Task goal:
Give every line back verbatim, dropping all images.
==============================
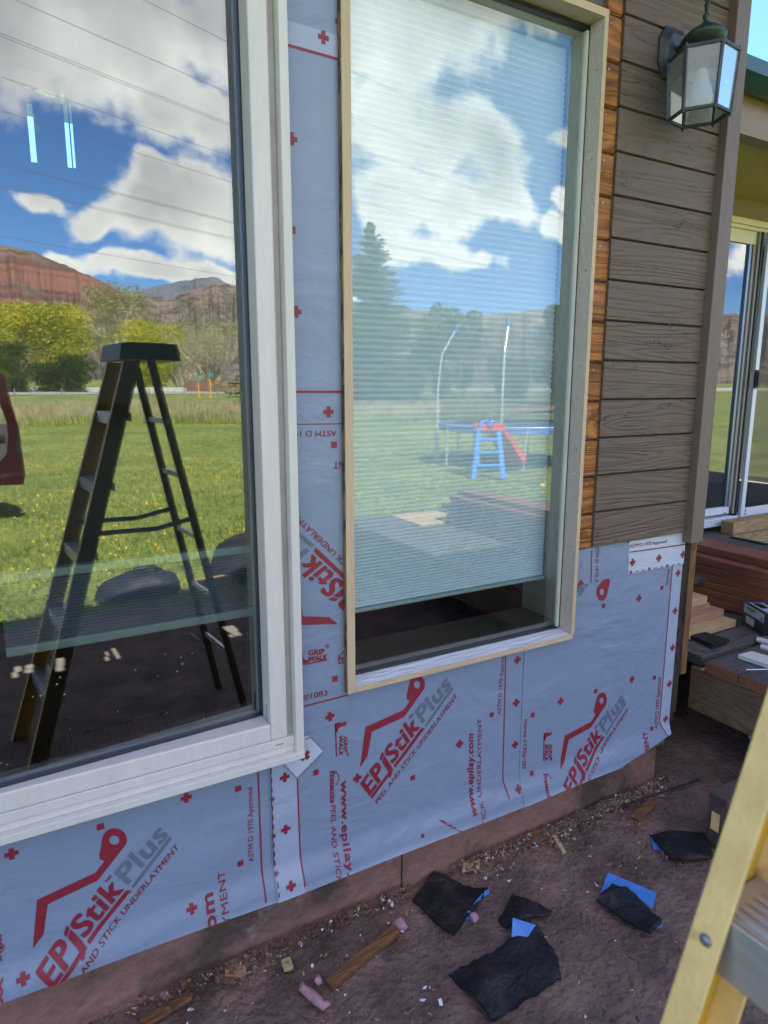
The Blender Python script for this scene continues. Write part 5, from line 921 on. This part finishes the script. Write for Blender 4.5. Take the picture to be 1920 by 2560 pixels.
tree('cottonwood_tree', 14.0, 112, 16.0, 5.6, MT['cotton'], 'tall budding cottonwood rising behind the willows', None, 9000, .12, 60, trunk=.45, low=.3, bark='twig')
def bare(az, D, hh, label):
    base = AZ(az, D); base.z = gz(base.x, base.y); e = empty('bare_tree', base, label, 'tree', 'bare many stemmed trees'); b = MB(); out = []
    for i in range(13): a = rnd.uniform(0, 2*PI); branch(b, base, Vector((math.cos(a)*.55, math.sin(a)*.55, 1)).normalized(), hh*.38, .15, 4, .36, out, .12, 4)
    b.build('stems', MT['twig'], e); c = MB()
    for p in out: leaves(c, p, (.6, .6, .6), 3, .085, 0, 0)
    c.build('buds', MT['cotton'], e)
bare(21.2, 92, 11.8, 'large leafless tree with many pale stems right of the willows'); bare(18.6, 104, 10.5, 'smaller leafless tree behind the large bare one')
# spruce by the driveway
def spruce(az, D, hh, wd, label):
    base = AZ(az, D); base.z = gz(base.x, base.y); e = empty('spruce_tree', base, label, 'tree'); b = MB(); b.tube([base, base+Vector((0, 0, hh))], [.28, .03], k=8); b.build('trunk', MT['bark'], e); c = MB()
    z = .7
    while z < hh-.1:
        t = z/hh; R = wd*(1-t)**.82+.12; nb_ = int(9+11*(1-t))
        for i in range(nb_):
            a = rnd.uniform(0, 2*PI); L_ = R*rnd.uniform(.5, 1.15); dr = -.12*L_+.16*L_*(1 if t > .6 else 0)
            for s_ in range(int(5+L_*9)):
                u_ = (s_+rnd.random())/(5+L_*9); p = base+Vector((math.cos(a)*L_*u_, math.sin(a)*L_*u_, z+dr*u_+.10*u_*u_*L_+rnd.gauss(0, .04))); sz = .19*(1.15-u_*.6); d = Vector((math.cos(a)+rnd.gauss(0, .6), math.sin(a)+rnd.gauss(0, .6), rnd.gauss(-.1, .35))).normalized()*sz*1.5; w_ = d.orthogonal().normalized()*sz*.5
                c.poly([p-d*.5, p+w_, p+d, p-w_])
        z += .17+.08*(1-t)
    c.build('crown', MT['spruce'], e)
spruce(28.4, 52, 13.4, 5.6, 'tall conical spruce reflected at the left of the shaded window')
tree('birch_tree', 34.3, 66, 9.2, 2.5, MT['birch'], 'light green tree right of the spruce', 'light green yard trees', 4200, .16, 22, low=.12); tree('birch_tree', 36.3, 72, 9.0, 2.2, MT['birch'], 'slimmer light green tree behind the trampoline', 'light green yard trees', 3200, .16, 18, low=.12); tree('birch_tree', 32.2, 74, 8.4, 3.2, MT['birch'], 'bushy light green tree touching the spruce', 'light green yard trees', 3800, .18, 18, low=.08)
tree('evergreen_bush', 44.6, 60, 8.4, 3.4, MT['darkleaf'], 'dark bushy tree right behind the trampoline', 'dark evergreens by the road', 5200, .18, 20, low=.05)
tree('evergreen_bush', 40.5, 74, 4.6, 3.8, MT['darkleaf'], 'broad low hedge tree behind the trampoline', 'dark evergreens by the road', 3600, .18, 18, low=.02)
dw = MB(); dw.poly([AZ(26, 46, .02), AZ(38, 40, .02), AZ(47, 52, .3), AZ(47, 58, .5), AZ(38, 47, .12), AZ(26, 56, .3)]); tag(dw.build('driveway', MT['pinepink']), kind='structure')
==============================
Output of the exercise:
The Blender Python script for this scene continues. Write part 5, from line 921 on. This part finishes the script. Write for Blender 4.5. Take the picture to be 1920 by 2560 pixels.
tree('cottonwood_tree', 14.0, 112, 16.0, 5.6, MT['cotton'], 'tall budding cottonwood rising behind the willows', None, 9000, .12, 60, trunk=.45, low=.3, bark='twig')
def bare(az, D, hh, label):
    base = AZ(az, D); base.z = gz(base.x, base.y); e = empty('bare_tree', base, label, 'tree', 'bare many stemmed trees'); b = MB(); out = []
    for i in range(13): a = rnd.uniform(0, 2*PI); branch(b, base, Vector((math.cos(a)*.55, math.sin(a)*.55, 1)).normalized(), hh*.38, .15, 4, .36, out, .12, 4)
    b.build('stems', MT['twig'], e); c = MB()
    for p in out: leaves(c, p, (.6, .6, .6), 3, .085, 0, 0)
    c.build('buds', MT['cotton'], e)
bare(21.2, 92, 11.8, 'large leafless tree with many pale stems right of the willows'); bare(18.6, 104, 10.5, 'smaller leafless tree behind the large bare one')
# spruce by the driveway
def spruce(az, D, hh, wd, label):
    base = AZ(az, D); base.z = gz(base.x, base.y); e = empty('spruce_tree', base, label, 'tree'); b = MB(); b.tube([base, base+Vector((0, 0, hh))], [.28, .03], k=8); b.build('trunk', MT['bark'], e); c = MB()
    z = .7
    while z < hh-.1:
        t = z/hh; R = wd*(1-t)**.82+.12; nb_ = int(9+11*(1-t))
        for i in range(nb_):
            a = rnd.uniform(0, 2*PI); L_ = R*rnd.uniform(.5, 1.15); dr = -.12*L_+.16*L_*(1 if t > .6 else 0)
            for s_ in range(int(5+L_*9)):
                u_ = (s_+rnd.random())/(5+L_*9); p = base+Vector((math.cos(a)*L_*u_, math.sin(a)*L_*u_, z+dr*u_+.10*u_*u_*L_+rnd.gauss(0, .04))); sz = .19*(1.15-u_*.6); d = Vector((math.cos(a)+rnd.gauss(0, .6), math.sin(a)+rnd.gauss(0, .6), rnd.gauss(-.1, .35))).normalized()*sz*1.5; w_ = d.orthogonal().normalized()*sz*.5
                c.poly([p-d*.5, p+w_, p+d, p-w_])
        z += .17+.08*(1-t)
    c.build('crown', MT['spruce'], e)
spruce(28.4, 52, 13.4, 5.6, 'tall conical spruce reflected at the left of the shaded window')
tree('birch_tree', 34.3, 66, 9.2, 2.5, MT['birch'], 'light green tree right of the spruce', 'light green yard trees', 4200, .16, 22, low=.12); tree('birch_tree', 36.3, 72, 9.0, 2.2, MT['birch'], 'slimmer light green tree behind the trampoline', 'light green yard trees', 3200, .16, 18, low=.12); tree('birch_tree', 32.2, 74, 8.4, 3.2, MT['birch'], 'bushy light green tree touching the spruce', 'light green yard trees', 3800, .18, 18, low=.08)
tree('evergreen_bush', 44.6, 60, 8.4, 3.4, MT['darkleaf'], 'dark bushy tree right behind the trampoline', 'dark evergreens by the road', 5200, .18, 20, low=.05)
tree('evergreen_bush', 40.5, 74, 4.6, 3.8, MT['darkleaf'], 'broad low hedge tree behind the trampoline', 'dark evergreens by the road', 3600, .18, 18, low=.02)
dw = MB(); dw.poly([AZ(26, 46, .02), AZ(38, 40, .02), AZ(47, 52, .3), AZ(47, 58, .5), AZ(38, 47, .12), AZ(26, 56, .3)]); tag(dw.build('driveway', MT['pinepink']), kind='structure')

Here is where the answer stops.